Finance Minister Francois Baroin joined a chorus of French criticism of the British economy on Friday, exposing strained relations with London as concern grows that France's credit rating might be cut.

The economic situation in Britain today is very worrying, and you'd rather be French than British in economic terms, Baroin told Europe 1 radio.

Relations between Paris and London have become increasingly frustrated since Prime Minister David Cameron refused to sign up a week ago to a European summit deal on the region's debt crisis.

Bank of France chief Christian Noyer attacked credit ratings agencies this week, saying that if they considered economic fundamentals they should downgrade Britain - which had as much debt, more inflation, less growth than us - before France.

Standard & Poor's is reviewing France's top-notch AAA rating for a possible downgrade, as part of a wider review of euro zone ratings following the summit deal.
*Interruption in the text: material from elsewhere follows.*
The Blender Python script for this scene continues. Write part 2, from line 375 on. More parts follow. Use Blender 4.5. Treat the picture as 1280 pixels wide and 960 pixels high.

It's true that we have no lessons to give, but we don't have to receive any (from Britain) either, Baroin added.

Jean-Pierre Jouyet, head of France's AMF markets regulator said this week that Britain's political right was the world's stupidest, as it served purely financial interests and not the national interest.

France and Britain clashed at the summit, when Cameron vetoed a revision to the European treaty, forcing other member states to seek other procedures to tackle the crisis.